= Recorded data =
- - -
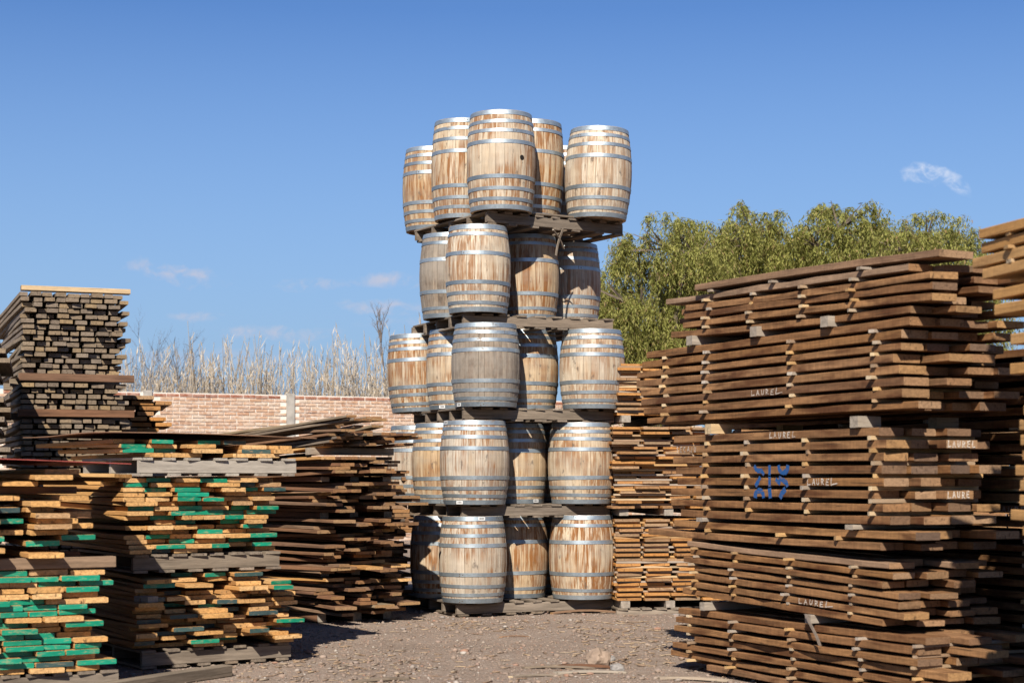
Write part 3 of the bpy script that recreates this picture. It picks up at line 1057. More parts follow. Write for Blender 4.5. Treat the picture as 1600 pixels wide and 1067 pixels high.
E4_shade = right_stack('unseen bundle added on the topmost honey boards to shade the alley', EO.x, EO.y, 3.08, PHI_E)  # added out of frame, stacked high to throw shade into the alley
side_layers(E4_shade, 22, lb(2.2, .24, .06, n=4), .60, 2.80, 5, .24, .0, .09, .062, (.6, 1.5), stickers(.027, 1.25), .02, .1, .01)
for x in (.6, 1.8):
    obj('bearer', board_mesh(1.0, .09, .05, [M['bearer'], M['bearer']], seg=1, seed=6), E4_shade, (x, .0, -.052), (0, 0, 0))

# --- D: orange boards behind the tower
OM = [M['orange_board'], M['orange_end']]
DO = (1.13, 18.0)
varD = variants((.22, .26, .30), 2.2, .028, OM, n=4, wane=.004, bow=.012, seg=3)
varD1 = variants((.275,), 2.2, .028, OM, n=8, wane=.004, bow=.008, seg=3)[.275]
stD = board_mesh(1.25, .035, .022, [M['sticker_light'], M['sticker_end']], seg=1, seed=1)
for (z0, n, yj, xj, lab) in ((.13, 17, .05, .02, 'neat lower bundle of thin orange boards on the ground beside the barrel tower'),
                             (1.13, 17, .10, .05, 'untidy middle bundle of thin orange boards beside the barrel tower'),
                             (2.14, 11, .06, .02, 'upper bundle of thin orange boards half hidden by the brown boards')):
    e = stack(lab, DO[0] + jit(.02), DO[1], z0, 9)
    if z0 < 1:
        end_layers(e, {.275: varD1}, n, .0535, 1.27, yj=.025, xj=.008, gap=.045, rzj=.6)
    else:
        end_layers(e, varD, n, .0535, 1.25, yj=yj, xj=xj, gap=.02, rzj=1.2)
    for l in range(n - 1):
        for y in (.08 + jit(.05), 1.1, 2.0):
            obj('sticker', stD, e, (-.01 + jit(.02), y, l * .0535 + .0295), (0, 0, R(-90)))
    for x in (.05, .55, 1.05):
        obj('bearer', board_mesh(2.1, .10, .075, [M['bearer'], M['bearer']], seg=1, seed=7), e, (x, .0, -.078))
    if z0 < 1:
        pallet(DO[0], DO[1] - .02, -.09, 9, 1.3, 2.2, 'half buried grey pallet under the neat orange boards', seed=3, nstr=3, ntop=9)

# --- G: grey weathered boards, far left
GM = [M['grey_board'], M['grey_end']]
varG = variants((.085, .10, .115, .13), 3.4, .040, GM, n=4, wane=.004, bow=.01, seg=3)
GO = (-4.99, 16.95)
stG = board_mesh(1.02, .03, .012, [M['sticker_light'], M['sticker_end']], seg=1, seed=1)
for (z0, n, lab) in ((.12, 16, 'bottom bundle of grey boards, mostly hidden behind the green ended boards'), (1.12, 17, 'third grey bundle down, lower rows hidden behind the green ended boards'),
                     (2.165, 5, 'thin grey bundle of five rows pressed between two timbers'), (2.53, 15, 'topmost tall bundle of weathered grey board ends against the sky')):
    e = stack(lab, GO[0], GO[1], z0, 21)
    end_layers(e, varG, n, .0565, 1.06, yj=.06, xj=.012, gap=.020, rzj=1.8, tiltj=1.0)
    for l in range(n - 1):
        for y in (.35, 1.9):
            obj('sticker', stG, e, (.01, y, l * .0565 + .0435), (0, 0, R(-90)))
    for y in (.0, 1.1, 2.0):
        obj('bearer', board_mesh(1.16, .10, .075, [M['grey_board'], M['bearer']] if y else [M['brown_board'], M['bearer']], seg=1, seed=7), e, (-.04, y + .06, -.079), (0, 0, R(-90)))
o = obj('board', board_mesh(1.1, .13, .05, [M['sticker_light'], M['grey_end']], seg=2, seed=9), e, (-.0, .22, 15 * .0565 + .006), (0, 0, R(-90)))
e = stack('dark bundle of weathered boards left of the tall grey stack, only its edge showing', -5.70, 15.2, .05, 16)
var2 = variants((.15, .2), 2.2, .045, GM, n=3, seg=2)
end_layers(e, var2, 30, .092, 1.05, yj=.06, gap=.03)
for l in range(29):
    obj('sticker', board_mesh(1.0, .03, .045, [M['sticker_light'], M['sticker_end']], seg=1, seed=1) if l == 0 else bpy.data.objects['sticker'].data, e, (.02, .3, l * .092 + .046), (0, 0, R(-90))) if l == 0 else None
# --- H: a small orange stack between the grey one and the wall
e = stack('narrow stack of short orange brown boards between grey stack and brick wall', -4.90, 20.4, .05, 15)
varH = variants((.20, .26), 1.8, .045, [M['orange_board'], M['orange_end']], n=4, wane=.006, bow=.01, seg=2)
end_layers(e, varH, 37, .066, .72, yj=.06, xj=.03, gap=.02)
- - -
= Aim of the exercise =
Write the material out again exactly as it appears, dropping the pictures.

= Answer below =
Write part 3 of the bpy script that recreates this picture. It picks up at line 1057. More parts follow. Write for Blender 4.5. Treat the picture as 1600 pixels wide and 1067 pixels high.
E4_shade = right_stack('unseen bundle added on the topmost honey boards to shade the alley', EO.x, EO.y, 3.08, PHI_E)  # added out of frame, stacked high to throw shade into the alley
side_layers(E4_shade, 22, lb(2.2, .24, .06, n=4), .60, 2.80, 5, .24, .0, .09, .062, (.6, 1.5), stickers(.027, 1.25), .02, .1, .01)
for x in (.6, 1.8):
    obj('bearer', board_mesh(1.0, .09, .05, [M['bearer'], M['bearer']], seg=1, seed=6), E4_shade, (x, .0, -.052), (0, 0, 0))

# --- D: orange boards behind the tower
OM = [M['orange_board'], M['orange_end']]
DO = (1.13, 18.0)
varD = variants((.22, .26, .30), 2.2, .028, OM, n=4, wane=.004, bow=.012, seg=3)
varD1 = variants((.275,), 2.2, .028, OM, n=8, wane=.004, bow=.008, seg=3)[.275]
stD = board_mesh(1.25, .035, .022, [M['sticker_light'], M['sticker_end']], seg=1, seed=1)
for (z0, n, yj, xj, lab) in ((.13, 17, .05, .02, 'neat lower bundle of thin orange boards on the ground beside the barrel tower'),
                             (1.13, 17, .10, .05, 'untidy middle bundle of thin orange boards beside the barrel tower'),
                             (2.14, 11, .06, .02, 'upper bundle of thin orange boards half hidden by the brown boards')):
    e = stack(lab, DO[0] + jit(.02), DO[1], z0, 9)
    if z0 < 1:
        end_layers(e, {.275: varD1}, n, .0535, 1.27, yj=.025, xj=.008, gap=.045, rzj=.6)
    else:
        end_layers(e, varD, n, .0535, 1.25, yj=yj, xj=xj, gap=.02, rzj=1.2)
    for l in range(n - 1):
        for y in (.08 + jit(.05), 1.1, 2.0):
            obj('sticker', stD, e, (-.01 + jit(.02), y, l * .0535 + .0295), (0, 0, R(-90)))
    for x in (.05, .55, 1.05):
        obj('bearer', board_mesh(2.1, .10, .075, [M['bearer'], M['bearer']], seg=1, seed=7), e, (x, .0, -.078))
    if z0 < 1:
        pallet(DO[0], DO[1] - .02, -.09, 9, 1.3, 2.2, 'half buried grey pallet under the neat orange boards', seed=3, nstr=3, ntop=9)

# --- G: grey weathered boards, far left
GM = [M['grey_board'], M['grey_end']]
varG = variants((.085, .10, .115, .13), 3.4, .040, GM, n=4, wane=.004, bow=.01, seg=3)
GO = (-4.99, 16.95)
stG = board_mesh(1.02, .03, .012, [M['sticker_light'], M['sticker_end']], seg=1, seed=1)
for (z0, n, lab) in ((.12, 16, 'bottom bundle of grey boards, mostly hidden behind the green ended boards'), (1.12, 17, 'third grey bundle down, lower rows hidden behind the green ended boards'),
                     (2.165, 5, 'thin grey bundle of five rows pressed between two timbers'), (2.53, 15, 'topmost tall bundle of weathered grey board ends against the sky')):
    e = stack(lab, GO[0], GO[1], z0, 21)
    end_layers(e, varG, n, .0565, 1.06, yj=.06, xj=.012, gap=.020, rzj=1.8, tiltj=1.0)
    for l in range(n - 1):
        for y in (.35, 1.9):
            obj('sticker', stG, e, (.01, y, l * .0565 + .0435), (0, 0, R(-90)))
    for y in (.0, 1.1, 2.0):
        obj('bearer', board_mesh(1.16, .10, .075, [M['grey_board'], M['bearer']] if y else [M['brown_board'], M['bearer']], seg=1, seed=7), e, (-.04, y + .06, -.079), (0, 0, R(-90)))
o = obj('board', board_mesh(1.1, .13, .05, [M['sticker_light'], M['grey_end']], seg=2, seed=9), e, (-.0, .22, 15 * .0565 + .006), (0, 0, R(-90)))
e = stack('dark bundle of weathered boards left of the tall grey stack, only its edge showing', -5.70, 15.2, .05, 16)
var2 = variants((.15, .2), 2.2, .045, GM, n=3, seg=2)
end_layers(e, var2, 30, .092, 1.05, yj=.06, gap=.03)
for l in range(29):
    obj('sticker', board_mesh(1.0, .03, .045, [M['sticker_light'], M['sticker_end']], seg=1, seed=1) if l == 0 else bpy.data.objects['sticker'].data, e, (.02, .3, l * .092 + .046), (0, 0, R(-90))) if l == 0 else None
# --- H: a small orange stack between the grey one and the wall
e = stack('narrow stack of short orange brown boards between grey stack and brick wall', -4.90, 20.4, .05, 15)
varH = variants((.20, .26), 1.8, .045, [M['orange_board'], M['orange_end']], n=4, wane=.006, bow=.01, seg=2)
end_layers(e, varH, 37, .066, .72, yj=.06, xj=.03, gap=.02)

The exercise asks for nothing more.